Friends of mine who have been married for years say that they both enjoy the occasional bit of flirting, because it's a safe way of having some fun outside of the relationship. After being with the same person for a long time, it can be a boost to the old ego to find out you're still attractive to the opposite sex and, if you really wanted to, you could still pull.

I think it's a fine line that one has to keep an eye on, so that you can still enjoy the banter with someone, without it becoming overtly sexual, or worse, tawdry or vulgar. It goes without saying that sometimes a conversation between two people can be more intimate then any actual physical contact, and this is often how affairs start.

Combining flirting with actual physical contact, like a hand placed on the leg or arm of another person during the exchange, is definitely sending a very clear message. Dating experts call this kind of touching a signifier, and combined with an intimate conversation often means one thing: "Your place or mine?"

I enjoy flirting in as much as I like the banter, and I'll be honest, I get a kick out of someone enjoying my company, thinking me funny, interesting, and entertaining. And if they think I'm attractive too - well, gosh, what a boost to my ego. But because I'm in a relationship, I don't want to lead that person to think that I am in any way sexually available. For me at least, this is when flirting crosses the line and becomes seduction.

I once spent most of the evening talking to a gorgeous man, and being a single girl at the time, and admittedly a bit sauced, thought I had found my soul mate. We spoke about everything from favourite books to things that scared us, and there was a very strong physical attraction between us. We were in a busy bar, and without even having kissed him, the conversation between us left me in no doubt that we would be physically compatible too.

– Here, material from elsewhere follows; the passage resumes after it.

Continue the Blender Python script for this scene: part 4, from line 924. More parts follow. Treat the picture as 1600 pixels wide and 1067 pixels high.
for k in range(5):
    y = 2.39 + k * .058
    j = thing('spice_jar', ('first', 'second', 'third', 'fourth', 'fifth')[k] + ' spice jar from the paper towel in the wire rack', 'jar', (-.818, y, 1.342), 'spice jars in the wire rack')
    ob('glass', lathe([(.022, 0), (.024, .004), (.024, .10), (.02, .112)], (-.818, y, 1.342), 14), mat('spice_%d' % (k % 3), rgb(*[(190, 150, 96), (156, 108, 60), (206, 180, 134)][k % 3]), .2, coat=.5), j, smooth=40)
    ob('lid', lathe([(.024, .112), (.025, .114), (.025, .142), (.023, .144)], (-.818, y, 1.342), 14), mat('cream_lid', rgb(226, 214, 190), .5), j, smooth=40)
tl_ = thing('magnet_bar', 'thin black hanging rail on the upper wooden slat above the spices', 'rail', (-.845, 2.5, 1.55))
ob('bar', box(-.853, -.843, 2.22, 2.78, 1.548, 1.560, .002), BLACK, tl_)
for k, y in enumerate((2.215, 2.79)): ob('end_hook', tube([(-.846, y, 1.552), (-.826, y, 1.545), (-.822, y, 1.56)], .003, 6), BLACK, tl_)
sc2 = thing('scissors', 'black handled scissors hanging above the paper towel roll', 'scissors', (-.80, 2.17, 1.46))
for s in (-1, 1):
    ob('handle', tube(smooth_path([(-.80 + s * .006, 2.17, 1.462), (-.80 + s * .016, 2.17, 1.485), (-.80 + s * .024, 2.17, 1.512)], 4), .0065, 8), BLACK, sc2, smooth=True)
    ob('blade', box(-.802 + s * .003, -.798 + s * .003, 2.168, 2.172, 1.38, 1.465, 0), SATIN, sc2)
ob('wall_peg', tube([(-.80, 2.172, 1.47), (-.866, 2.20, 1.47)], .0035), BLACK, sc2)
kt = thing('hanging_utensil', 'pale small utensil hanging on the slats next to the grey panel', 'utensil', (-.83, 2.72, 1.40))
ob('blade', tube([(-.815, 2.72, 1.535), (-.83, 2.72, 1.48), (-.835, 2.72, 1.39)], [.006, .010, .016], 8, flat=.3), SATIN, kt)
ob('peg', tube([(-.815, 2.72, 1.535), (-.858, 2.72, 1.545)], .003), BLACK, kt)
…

At some point, I think it was near to closing time, I heard his name being called out and something came flying through the air towards him. He caught it, and with an embarrassed expression on his face, put his wedding band back on his finger. Apparently, his friend had been using it for some sort of parlor trick during the evening.

I felt as though a ton of bricks had hit me, and was terribly disappointed. What's worse was that this wonderful, smart, and funny guy turned to me and said, "Yes, I'm married, but not very happily." Yeah right - what an original line. And no, I didn't have an affair with him, rather I went home feeling very pissed off, and thought to myself: Married men should not flirt like that. This guy had definitely crossed the line between flirting and seduction, and it left me with a lasting impression of the dangers of this sort of thing.

I don't know what the hard and fast rule is, most likely because there isn't one. But to avoid waking up in the morning with someone's phone number in lipstick on a napkin, and a guilty conscience, it's probably a good idea not to drink too much - which itself is the root of many regrettable actions. I also think it's important to be very upfront about the fact that you are in a relationship, especially if you have a sense that the person talking to you is interested. And it's worth remembering that words can speak as loud as actions, so be careful where you allow the conversation to go.

And finally, and this really should go without saying; never, ever, flirt in front of your partner. This is not because you have something to hide, but let's face it, showing that kind of interest in someone else can often feel like a slap in the face, be hurtful, and is quite simply disrespectful.